I was so desperate for an answer, I asked a couple friends, put out a Twitter poll, texted my family, and asked my PLN in a DM. The poll leaned on “Christine Ho Younghusband,” my family said “Christine Ho,” and my friends said use “Dr. Christine Younghusband” professionally and something else personally (like Christine Smith or Allison Crocs). Love the humour of my friends. What resonated with me more was what some people said on Twitter…  “What name resonates with you the most?” “What name feels authentic to you?” “What name best represents who you are today?” All very good questions that brought me to a place of deep reflection. Ultimately, I am every permutation of “Alice Christine Ho Younghusband” which my PLN noted the “achy” initials. Tell me about it!!! In the end, I am all of these names.

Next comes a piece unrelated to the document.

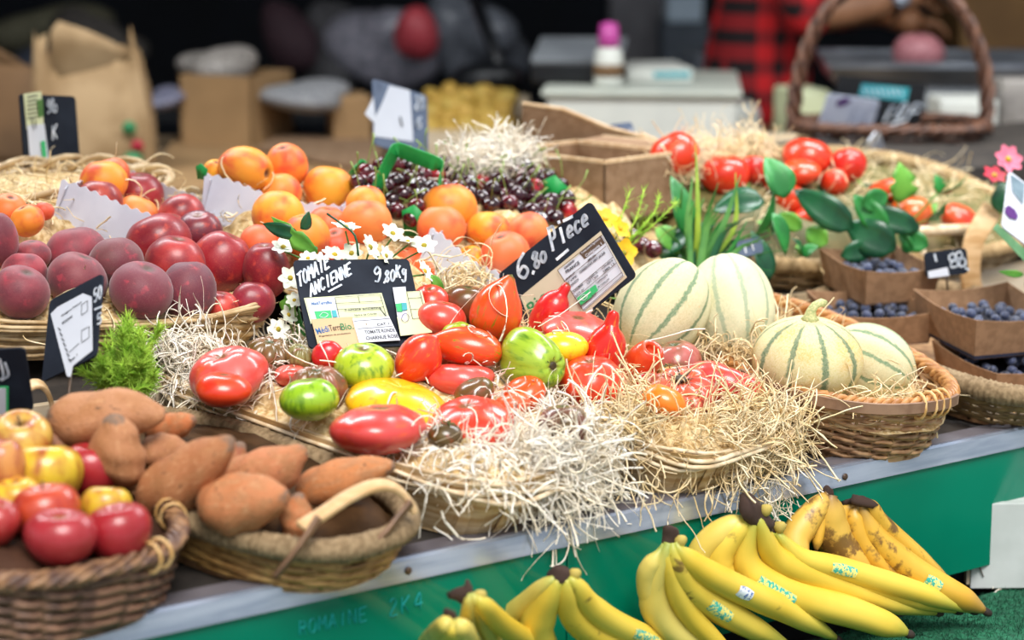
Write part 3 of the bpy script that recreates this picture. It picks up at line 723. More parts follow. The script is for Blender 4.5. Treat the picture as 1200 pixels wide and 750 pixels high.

As I struggle with my name, “Dummy Bad Boy” was on the CBC. Damn. All Indigenous Children were “named.” What a huge disconnection from one’s identity in addition to being separate from land, family, and community. I can’t even imagine. My name issues and sense of identity reflects only a fraction of what Indigenous Peoples in Canada experienced. If anything, I can empathize. And because I do, in ways of my name, cultural erasure, and colonization, I am committed to the TRC Calls to Action and finding ways to decolonize, indigenize, and create space to advocate, support, and lift Indigenous Peoples on our journey towards truth and reconciliation.